Reporters like this make us all look bad. If you can't stand the heat, get out of the kitchen!!
In this day and age with all the technology out there of cloud computing, thumb drives, etc. there is no excuse for not having this job backed up.
So I presume that this was a freelancer covering court proceedings. Right away we know the court reporting system in this jurisdiction is in chaos with, I suppose, officials being fired to "save money" and lawyers hiring court reporters from agencies.
Secondly, WHAT A HORROR, all because of half-assed and an extremely cheap, stupid, and lazy way of doing things. At the end of each day out of the house, all new work files, including audio, get backed up to a flash drive. Those files are then copied onto a home computer (desktop being best I believe). Desktop computer gets backed up nightly to 2 external hard drives and to Carbonite. Flash drive files are the only files that ever get deleted. And of course sometimes laptops on the job go kaflooey and audiosynch is compromised, which is why I use two digital recorders on the job as well. The audio files from the digital recorders are copied to desktop and, like everything else, backed up to Carbonite and external drives.

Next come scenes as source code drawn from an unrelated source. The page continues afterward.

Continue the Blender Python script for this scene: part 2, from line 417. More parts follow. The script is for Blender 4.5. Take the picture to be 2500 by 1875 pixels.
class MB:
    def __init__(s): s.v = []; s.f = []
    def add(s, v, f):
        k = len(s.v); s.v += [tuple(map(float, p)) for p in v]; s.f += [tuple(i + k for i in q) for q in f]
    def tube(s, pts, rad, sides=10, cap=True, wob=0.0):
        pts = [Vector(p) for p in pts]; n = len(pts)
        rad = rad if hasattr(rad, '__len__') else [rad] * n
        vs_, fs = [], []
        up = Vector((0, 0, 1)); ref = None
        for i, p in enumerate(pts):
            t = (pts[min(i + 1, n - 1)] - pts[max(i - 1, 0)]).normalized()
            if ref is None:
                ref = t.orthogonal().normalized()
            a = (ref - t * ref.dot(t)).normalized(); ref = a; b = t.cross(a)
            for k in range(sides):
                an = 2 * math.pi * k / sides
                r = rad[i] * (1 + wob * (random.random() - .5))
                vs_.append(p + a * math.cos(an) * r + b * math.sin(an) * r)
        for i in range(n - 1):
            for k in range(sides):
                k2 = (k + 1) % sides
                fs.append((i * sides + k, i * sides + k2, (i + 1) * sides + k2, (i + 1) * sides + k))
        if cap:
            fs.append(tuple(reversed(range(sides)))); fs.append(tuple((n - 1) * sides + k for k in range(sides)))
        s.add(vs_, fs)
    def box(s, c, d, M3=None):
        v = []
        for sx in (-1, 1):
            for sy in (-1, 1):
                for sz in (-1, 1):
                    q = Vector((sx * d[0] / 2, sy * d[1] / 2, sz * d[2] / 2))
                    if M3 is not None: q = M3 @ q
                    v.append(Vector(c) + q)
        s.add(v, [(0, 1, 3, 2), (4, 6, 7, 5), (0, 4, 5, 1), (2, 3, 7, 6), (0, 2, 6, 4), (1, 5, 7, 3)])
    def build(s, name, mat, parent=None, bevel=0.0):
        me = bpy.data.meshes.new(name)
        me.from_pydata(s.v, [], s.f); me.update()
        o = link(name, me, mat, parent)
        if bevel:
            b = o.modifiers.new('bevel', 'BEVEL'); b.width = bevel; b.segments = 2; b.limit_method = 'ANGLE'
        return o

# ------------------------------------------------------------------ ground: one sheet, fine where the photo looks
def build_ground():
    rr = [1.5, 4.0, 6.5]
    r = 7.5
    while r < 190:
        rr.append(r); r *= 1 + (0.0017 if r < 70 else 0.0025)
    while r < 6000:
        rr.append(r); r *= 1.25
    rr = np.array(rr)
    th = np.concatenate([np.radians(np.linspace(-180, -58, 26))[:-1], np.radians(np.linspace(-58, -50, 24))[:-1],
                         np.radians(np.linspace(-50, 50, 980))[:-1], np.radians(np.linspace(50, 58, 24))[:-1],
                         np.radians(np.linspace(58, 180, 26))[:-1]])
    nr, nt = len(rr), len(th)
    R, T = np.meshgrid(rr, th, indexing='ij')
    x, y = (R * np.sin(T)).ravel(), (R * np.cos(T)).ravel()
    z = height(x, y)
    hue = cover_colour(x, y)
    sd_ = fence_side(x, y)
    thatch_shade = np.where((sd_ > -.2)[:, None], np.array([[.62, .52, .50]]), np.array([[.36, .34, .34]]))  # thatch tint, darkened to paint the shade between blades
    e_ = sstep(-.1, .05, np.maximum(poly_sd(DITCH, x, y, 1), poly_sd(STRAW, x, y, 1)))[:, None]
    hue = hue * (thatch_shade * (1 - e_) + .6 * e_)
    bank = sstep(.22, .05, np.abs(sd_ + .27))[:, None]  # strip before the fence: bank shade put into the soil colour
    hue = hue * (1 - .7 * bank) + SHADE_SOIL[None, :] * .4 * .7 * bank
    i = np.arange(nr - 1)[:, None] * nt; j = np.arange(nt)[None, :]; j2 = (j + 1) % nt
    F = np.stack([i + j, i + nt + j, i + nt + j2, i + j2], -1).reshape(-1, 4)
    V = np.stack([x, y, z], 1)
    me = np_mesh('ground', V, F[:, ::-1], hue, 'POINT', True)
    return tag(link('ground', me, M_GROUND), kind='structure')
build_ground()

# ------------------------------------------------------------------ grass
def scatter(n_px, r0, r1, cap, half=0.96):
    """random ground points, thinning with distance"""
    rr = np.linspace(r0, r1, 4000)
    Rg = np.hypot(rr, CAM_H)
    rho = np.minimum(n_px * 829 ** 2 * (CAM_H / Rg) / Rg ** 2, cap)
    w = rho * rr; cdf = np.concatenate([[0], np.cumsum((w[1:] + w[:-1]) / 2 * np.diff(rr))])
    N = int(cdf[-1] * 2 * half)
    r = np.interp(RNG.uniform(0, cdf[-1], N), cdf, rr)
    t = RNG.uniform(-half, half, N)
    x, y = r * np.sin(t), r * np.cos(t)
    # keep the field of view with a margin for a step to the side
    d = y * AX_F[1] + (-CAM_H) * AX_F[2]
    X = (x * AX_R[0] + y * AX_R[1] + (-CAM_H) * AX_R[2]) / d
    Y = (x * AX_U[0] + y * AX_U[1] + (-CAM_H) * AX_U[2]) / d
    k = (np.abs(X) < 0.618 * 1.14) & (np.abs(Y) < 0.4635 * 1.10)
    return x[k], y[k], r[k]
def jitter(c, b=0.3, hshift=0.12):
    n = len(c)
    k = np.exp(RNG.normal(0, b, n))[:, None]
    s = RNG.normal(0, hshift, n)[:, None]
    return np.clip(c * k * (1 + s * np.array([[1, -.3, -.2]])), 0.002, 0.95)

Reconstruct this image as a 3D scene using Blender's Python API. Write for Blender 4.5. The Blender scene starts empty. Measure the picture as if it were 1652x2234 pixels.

Paper is totally irrelevant here. What an embarrassing mess.
The main problem I see (and I know you all have far more experience and realtime than I do - dang, those initials you all have get to me) - Florida requires no certification. It was a problem back in the 80's when I was active.
If the courts no longer have official or deputy court reporters, then the attorneys are hiring from private agencies. Lately I have gotten several calls to take hearings in the courts. I declined. Any reporter going into the courts should have to meet a minimum of requirements, minimum being RPR, working at least two years, - something to set them apart from the regular Jane (which right now is me).
T.S., I don't necessarily agree with your comment re California. There is no "slashing of steno jobs," even though officials have been laid off from the courts. It is more of a "shifting." Attorneys are now hiring reporters for court cases directly through court reporting firms instead of reporters being provided by the court. Many of the officials laid off from court now work for court reporting firms, doing the same thing they were doing for the courts, reporting trials/court proceedings.
Certification of court reporters is not irrelevant; it establishes at least some level of competency. I think every state should mandate certification. Sure, there will be a few incompetent reporters who eventually slip through the cracks at some point, but in states where no certification is required, any Joe Schmoe could say s/he can do the job, and I feel that leaves the door wide open for things such as this to happen more often than in states with certification. I don't have any facts to prove this, but just my opinion.